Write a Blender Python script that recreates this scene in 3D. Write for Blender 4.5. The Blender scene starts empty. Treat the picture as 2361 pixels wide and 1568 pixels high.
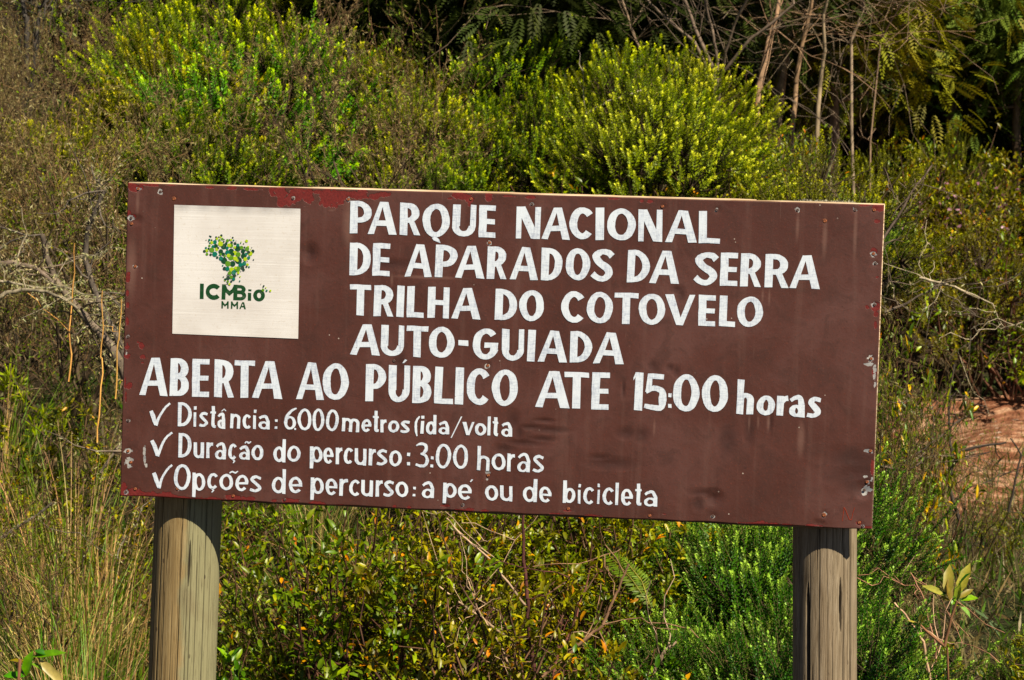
import bpy, math, random
import numpy as np
from mathutils import Vector, Matrix
from mathutils.geometry import delaunay_2d_cdt
R = math.radians
rnd = random.Random(7)
rng = np.random.default_rng(11)
SC = bpy.context.scene
COL = SC.collection

# ------------------------------------------------------------------ camera
BW, BH, BZ = 2.2, 0.924, 1.75            # sign board size, height of its centre
HFOV = R(26)
right_c = Vector((0.9930, -0.0334, 0.1130)).normalized()
CAM_R = Matrix(((0.99300018, 0.03335897, -0.11381608),
                (0.03618543, -0.99852734, 0.03873234),
                (-0.11243337, -0.04278241, -0.99274655)))   # columns: board x, board z, board normal, in camera axes (x right, y down, z forward)
bx = Vector(CAM_R.col[0]).normalized()
bn = Vector(CAM_R.col[2]); bn = (bn - bx * bn.dot(bx)).normalized()
bz = bn.cross(bx).normalized()
if bz.dot(Vector(CAM_R.col[1])) < 0: bz = -bz
tc = Vector((-0.02410664, 0.01755195, 2.91935369)) * BW
def cam2world(v):                         # camera axes -> world axes (world x = board x, z = board z, y = minus board normal)
    return Vector((bx.dot(v), -bn.dot(v), bz.dot(v)))
CAM = Vector((0, 0, BZ)) - cam2world(tc)
ax, ay, az = cam2world(Vector((1, 0, 0))), cam2world(Vector((0, 1, 0))), cam2world(Vector((0, 0, 1)))
cd = bpy.data.cameras.new('camera'); cam = bpy.data.objects.new('camera', cd); COL.objects.link(cam)
M = Matrix((ax, -ay, -az)).transposed().to_4x4(); M.translation = CAM
cam.matrix_world = M
cd.sensor_width = 36; cd.angle = HFOV; cd.clip_start = 0.1; cd.clip_end = 2000
cd.dof.use_dof = True; cd.dof.focus_distance = 6.45; cd.dof.aperture_fstop = 13.0
SC.camera = cam
# ------------------------------------------------------------------ light
SUN_EL, SUN_AZ = R(48), R(46)
w = bpy.data.worlds.new('World'); SC.world = w; w.use_nodes = True
nt = w.node_tree; sky = nt.nodes.new('ShaderNodeTexSky'); sky.sky_type = 'NISHITA'; sky.sun_disc = False
sky.sun_elevation = SUN_EL; sky.sun_rotation = math.pi - SUN_AZ
bg = nt.nodes['Background']; bg.inputs[1].default_value = 0.05
sky.altitude = 1000; sky.dust_density = 0.3; sky.air_density = 0.45
nt.links.new(sky.outputs[0], bg.inputs[0])
sl = bpy.data.lights.new('sun', 'SUN'); sun = bpy.data.objects.new('sun', sl); COL.objects.link(sun)
sl.energy = 5.0; sl.angle = R(0.53); sl.color = (1.0, 0.90, 0.71)
sd = Vector((math.sin(SUN_AZ) * math.cos(SUN_EL), -math.cos(SUN_AZ) * math.cos(SUN_EL), math.sin(SUN_EL)))
sun.rotation_euler = sd.to_track_quat('Z', 'Y').to_euler(); sun.location = sd * 30
SC.view_settings.view_transform = 'Standard'; SC.view_settings.look = 'None'
SC.view_settings.exposure = 0.70; SC.view_settings.gamma = 1
SC.cycles.max_bounces = 6; SC.cycles.transparent_max_bounces = 4
SC.cycles.diffuse_bounces = 2; SC.cycles.glossy_bounces = 2; SC.cycles.transmission_bounces = 3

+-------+

== What you should do ==
Set the pictures aside and transcribe the data above exactly.

== Full solution ==
Write a Blender Python script that recreates this scene in 3D. Write for Blender 4.5. The Blender scene starts empty. Treat the picture as 2361 pixels wide and 1568 pixels high.
import bpy, math, random
import numpy as np
from mathutils import Vector, Matrix
from mathutils.geometry import delaunay_2d_cdt
R = math.radians
rnd = random.Random(7)
rng = np.random.default_rng(11)
SC = bpy.context.scene
COL = SC.collection

# ------------------------------------------------------------------ camera
BW, BH, BZ = 2.2, 0.924, 1.75            # sign board size, height of its centre
HFOV = R(26)
right_c = Vector((0.9930, -0.0334, 0.1130)).normalized()
CAM_R = Matrix(((0.99300018, 0.03335897, -0.11381608),
                (0.03618543, -0.99852734, 0.03873234),
                (-0.11243337, -0.04278241, -0.99274655)))   # columns: board x, board z, board normal, in camera axes (x right, y down, z forward)
bx = Vector(CAM_R.col[0]).normalized()
bn = Vector(CAM_R.col[2]); bn = (bn - bx * bn.dot(bx)).normalized()
bz = bn.cross(bx).normalized()
if bz.dot(Vector(CAM_R.col[1])) < 0: bz = -bz
tc = Vector((-0.02410664, 0.01755195, 2.91935369)) * BW
def cam2world(v):                         # camera axes -> world axes (world x = board x, z = board z, y = minus board normal)
    return Vector((bx.dot(v), -bn.dot(v), bz.dot(v)))
CAM = Vector((0, 0, BZ)) - cam2world(tc)
ax, ay, az = cam2world(Vector((1, 0, 0))), cam2world(Vector((0, 1, 0))), cam2world(Vector((0, 0, 1)))
cd = bpy.data.cameras.new('camera'); cam = bpy.data.objects.new('camera', cd); COL.objects.link(cam)
M = Matrix((ax, -ay, -az)).transposed().to_4x4(); M.translation = CAM
cam.matrix_world = M
cd.sensor_width = 36; cd.angle = HFOV; cd.clip_start = 0.1; cd.clip_end = 2000
cd.dof.use_dof = True; cd.dof.focus_distance = 6.45; cd.dof.aperture_fstop = 13.0
SC.camera = cam
# ------------------------------------------------------------------ light
SUN_EL, SUN_AZ = R(48), R(46)
w = bpy.data.worlds.new('World'); SC.world = w; w.use_nodes = True
nt = w.node_tree; sky = nt.nodes.new('ShaderNodeTexSky'); sky.sky_type = 'NISHITA'; sky.sun_disc = False
sky.sun_elevation = SUN_EL; sky.sun_rotation = math.pi - SUN_AZ
bg = nt.nodes['Background']; bg.inputs[1].default_value = 0.05
sky.altitude = 1000; sky.dust_density = 0.3; sky.air_density = 0.45
nt.links.new(sky.outputs[0], bg.inputs[0])
sl = bpy.data.lights.new('sun', 'SUN'); sun = bpy.data.objects.new('sun', sl); COL.objects.link(sun)
sl.energy = 5.0; sl.angle = R(0.53); sl.color = (1.0, 0.90, 0.71)
sd = Vector((math.sin(SUN_AZ) * math.cos(SUN_EL), -math.cos(SUN_AZ) * math.cos(SUN_EL), math.sin(SUN_EL)))
sun.rotation_euler = sd.to_track_quat('Z', 'Y').to_euler(); sun.location = sd * 30
SC.view_settings.view_transform = 'Standard'; SC.view_settings.look = 'None'
SC.view_settings.exposure = 0.70; SC.view_settings.gamma = 1
SC.cycles.max_bounces = 6; SC.cycles.transparent_max_bounces = 4
SC.cycles.diffuse_bounces = 2; SC.cycles.glossy_bounces = 2; SC.cycles.transmission_bounces = 3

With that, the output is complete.